The core of Kyrgyz-Russian cooperation is rooted in the military and economic spheres. The military contingent at the Russian military base in Kant will probably be increased in the coming months. Russia may receive a stake in Kyrgyzstan’s energy sector, and the Russian gas giant Gazprom is anticipated to set up a joint venture to produce natural gas. Two Russian mobile phone companies are stepping into the Kyrgyz market. Luzhkov’s recent visit to Bishkek marked yet another new wave of Russian investment into Kyrgyzstan’s tourism industry and medium-sized businesses. Luzhkov promised to invest hundreds of millions of U.S. dollars into Kyrgyzstan’s tourist infrastructure at the Lake Issyk-Kul resort area. New airports and roads are slated for construction in the coming years to facilitate the travel of tourists from Russia and Kazakhstan.
Part of the reason why Bakiyev increasingly relies on the Russian partnership is his rapidly diminishing popularity at home. The majority of the recent bilateral economic agreements are being developed exclusively at the governmental level. Kyrgyz government representatives and members of parliament are interested in boosting Kyrgyz-Russian cooperation. According to Kyrgyz analysts, informal connections between Russian investors and Kyrgyz political figures or businessmen with political ties are the key reason behind the intensified economic exchange in the post-March 24 period. Indeed, increased economic cooperation with Russia might help the Kyrgyz government to decrease unemployment and cope with poverty. However, systemic corruption within the Kyrgyz government and public officials’ engagement in the business sector raise suspicions about whether increased Russian investment in the Kyrgyz economy would actually benefit society at large.
Bakiyev came into power with the help of Kyrgyz NGOs that were largely supported by Western donors, but as president he has turned increasingly critical of their activities. This spring, the largest NGOs organized several anti-government corruption rallies, demonstrating Kyrgyz civil society’s awareness about the government’s involvement in corruption and ties with organized criminal groups (see EDM, June 6). In response, some public officials and pro-government mass media outlets have attempted to indirectly pressure leaders of the largest NGOs or publicly condemn their activities. Bishkek’s expulsion of two U.S. diplomats last week (see EDM, July 13) was interpreted by major Kyrgyz NGOs as the government’s attempt to bully civil society.

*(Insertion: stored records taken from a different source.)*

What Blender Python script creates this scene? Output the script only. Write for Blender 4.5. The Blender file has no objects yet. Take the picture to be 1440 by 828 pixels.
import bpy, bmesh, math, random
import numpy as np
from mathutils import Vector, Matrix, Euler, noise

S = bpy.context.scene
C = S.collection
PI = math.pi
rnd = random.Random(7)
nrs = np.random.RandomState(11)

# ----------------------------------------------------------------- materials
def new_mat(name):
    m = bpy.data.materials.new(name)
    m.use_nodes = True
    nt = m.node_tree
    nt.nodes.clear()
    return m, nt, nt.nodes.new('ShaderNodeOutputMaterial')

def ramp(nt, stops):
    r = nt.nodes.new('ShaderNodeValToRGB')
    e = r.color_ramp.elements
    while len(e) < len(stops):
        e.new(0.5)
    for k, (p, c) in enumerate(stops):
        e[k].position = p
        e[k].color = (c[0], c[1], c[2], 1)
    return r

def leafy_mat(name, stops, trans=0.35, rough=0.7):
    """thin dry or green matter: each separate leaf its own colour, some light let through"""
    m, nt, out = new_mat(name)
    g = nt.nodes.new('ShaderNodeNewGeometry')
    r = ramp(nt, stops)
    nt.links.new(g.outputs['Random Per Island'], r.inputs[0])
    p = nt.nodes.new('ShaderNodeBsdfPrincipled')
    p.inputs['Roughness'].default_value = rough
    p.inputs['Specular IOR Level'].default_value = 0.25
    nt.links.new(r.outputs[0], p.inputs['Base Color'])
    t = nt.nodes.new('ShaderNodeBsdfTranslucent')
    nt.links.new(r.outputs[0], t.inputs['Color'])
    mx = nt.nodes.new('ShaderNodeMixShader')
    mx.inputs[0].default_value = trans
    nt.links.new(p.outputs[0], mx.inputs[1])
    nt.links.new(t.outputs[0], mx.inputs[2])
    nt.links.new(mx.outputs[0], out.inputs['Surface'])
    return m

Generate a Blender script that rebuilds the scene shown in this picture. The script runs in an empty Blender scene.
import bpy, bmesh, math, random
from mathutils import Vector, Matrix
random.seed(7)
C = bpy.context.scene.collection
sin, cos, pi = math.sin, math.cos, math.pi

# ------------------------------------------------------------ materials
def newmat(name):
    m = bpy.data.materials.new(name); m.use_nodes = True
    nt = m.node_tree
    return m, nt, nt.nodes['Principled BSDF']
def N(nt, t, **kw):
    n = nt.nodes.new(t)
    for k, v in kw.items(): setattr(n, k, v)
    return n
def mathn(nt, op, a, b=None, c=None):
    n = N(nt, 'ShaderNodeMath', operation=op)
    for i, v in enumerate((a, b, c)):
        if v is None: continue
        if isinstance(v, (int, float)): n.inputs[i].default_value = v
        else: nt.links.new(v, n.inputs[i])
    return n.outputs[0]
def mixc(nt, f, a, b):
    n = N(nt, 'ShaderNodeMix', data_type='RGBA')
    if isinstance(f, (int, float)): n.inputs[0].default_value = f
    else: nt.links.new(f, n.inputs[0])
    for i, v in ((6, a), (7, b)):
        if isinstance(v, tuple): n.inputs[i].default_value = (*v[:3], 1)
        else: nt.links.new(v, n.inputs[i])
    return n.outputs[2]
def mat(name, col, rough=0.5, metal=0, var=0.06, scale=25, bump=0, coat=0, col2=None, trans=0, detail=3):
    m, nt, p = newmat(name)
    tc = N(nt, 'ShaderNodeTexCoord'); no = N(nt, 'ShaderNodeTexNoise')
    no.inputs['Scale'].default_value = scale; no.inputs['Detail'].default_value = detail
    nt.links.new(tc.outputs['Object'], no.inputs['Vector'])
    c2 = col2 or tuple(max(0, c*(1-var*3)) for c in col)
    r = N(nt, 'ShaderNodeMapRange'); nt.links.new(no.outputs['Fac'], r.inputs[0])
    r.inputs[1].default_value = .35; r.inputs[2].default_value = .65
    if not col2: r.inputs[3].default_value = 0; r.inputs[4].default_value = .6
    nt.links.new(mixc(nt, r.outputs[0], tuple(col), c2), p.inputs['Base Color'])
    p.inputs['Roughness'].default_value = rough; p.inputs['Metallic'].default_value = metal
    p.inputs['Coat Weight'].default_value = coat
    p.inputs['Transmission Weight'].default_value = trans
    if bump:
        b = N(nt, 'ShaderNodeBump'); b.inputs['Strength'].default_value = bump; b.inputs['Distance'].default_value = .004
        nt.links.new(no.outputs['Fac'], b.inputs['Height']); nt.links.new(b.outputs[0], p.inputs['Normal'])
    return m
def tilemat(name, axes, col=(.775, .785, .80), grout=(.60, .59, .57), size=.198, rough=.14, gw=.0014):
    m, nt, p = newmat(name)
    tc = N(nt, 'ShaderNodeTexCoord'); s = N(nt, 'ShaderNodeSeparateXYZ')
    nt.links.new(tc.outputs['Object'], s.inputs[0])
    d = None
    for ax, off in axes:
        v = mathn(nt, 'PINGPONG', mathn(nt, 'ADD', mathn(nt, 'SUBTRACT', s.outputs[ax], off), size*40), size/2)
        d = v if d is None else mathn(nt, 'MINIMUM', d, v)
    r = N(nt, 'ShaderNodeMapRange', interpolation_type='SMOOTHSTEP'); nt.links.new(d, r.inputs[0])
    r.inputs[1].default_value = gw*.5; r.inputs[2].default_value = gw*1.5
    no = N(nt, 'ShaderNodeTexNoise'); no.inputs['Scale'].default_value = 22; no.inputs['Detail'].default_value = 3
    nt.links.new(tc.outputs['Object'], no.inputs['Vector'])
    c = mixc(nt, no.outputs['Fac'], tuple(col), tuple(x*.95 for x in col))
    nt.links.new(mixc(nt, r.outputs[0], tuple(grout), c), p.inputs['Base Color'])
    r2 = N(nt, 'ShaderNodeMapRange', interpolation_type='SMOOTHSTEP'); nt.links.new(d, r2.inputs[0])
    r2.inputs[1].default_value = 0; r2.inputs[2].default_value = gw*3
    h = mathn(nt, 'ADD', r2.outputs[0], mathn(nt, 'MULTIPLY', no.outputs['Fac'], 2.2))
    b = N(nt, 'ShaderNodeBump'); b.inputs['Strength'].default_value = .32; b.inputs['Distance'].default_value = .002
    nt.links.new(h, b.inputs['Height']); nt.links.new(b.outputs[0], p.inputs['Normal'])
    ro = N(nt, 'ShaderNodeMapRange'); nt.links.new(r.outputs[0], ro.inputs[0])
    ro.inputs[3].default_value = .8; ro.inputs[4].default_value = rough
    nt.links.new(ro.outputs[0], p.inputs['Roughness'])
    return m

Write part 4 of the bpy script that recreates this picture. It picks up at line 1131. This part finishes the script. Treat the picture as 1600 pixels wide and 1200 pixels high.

Inside Kyrgyzstan only a few citizens regard Russia as an undemocratic country. Some analytical mass media outlets, such as the 24.kg information agency, routinely compare political processes in Bishkek with how a corresponding situation could “ideally” be in Russia. In one recent online survey conducted by 24.kg, 40% of readers responded that Kyrgyzstan would benefit from cooperating with Russia (July 14). Kazakhstan received roughly 22%, while China and the United States polled 8% each.
In general, the Kyrgyz public takes a dim view of foreign financial assistance to local civil society organizations. NGOs that receive foreign help are branded “mercenaries” and considered to be easily controllable by Western lobbyists. By contrast, establishing business relations through state venues is regarded by many as a genuine and mutually beneficial form of interstate partnership. Some Bishkek residents are experiencing fatigue from the constant riots and demonstrations at the city’s main square and blame “Western donors” for causing destabilization through local NGOs.
Kyrgyz migrant workers are another important factor in the Kyrgyz government’s desire to sustain friendly relations with Russia. According to various estimates, 500,000 Kyrgyz live in or travel to Russia and Kazakhstan for work. Annually, migrant remittances make up $200-500 million (Fergana.ru, June 19). The importance of these migrant remittances is especially felt at the village level. This year several Kyrgyz officials have traveled to various parts of Russia to negotiate job placement for Kyrgyz guest workers.
Kyrgyzstan’s intensified political and economic cooperation with Russia has also affected the Kyrgyz government’s relations with the United States Although to date Russia’s economic and military engagement had indirectly overlapped with the U.S. presence in Kyrgyzstan, the Kyrgyz government’s efforts to press Washington on the status of the U.S. military base at Manas has been interpreted as being made at Moscow’s request (see EDM, July 17, June 5). Kyrgyzstan’s relations with other neighbors, such as Kazakhstan and China, remain stable.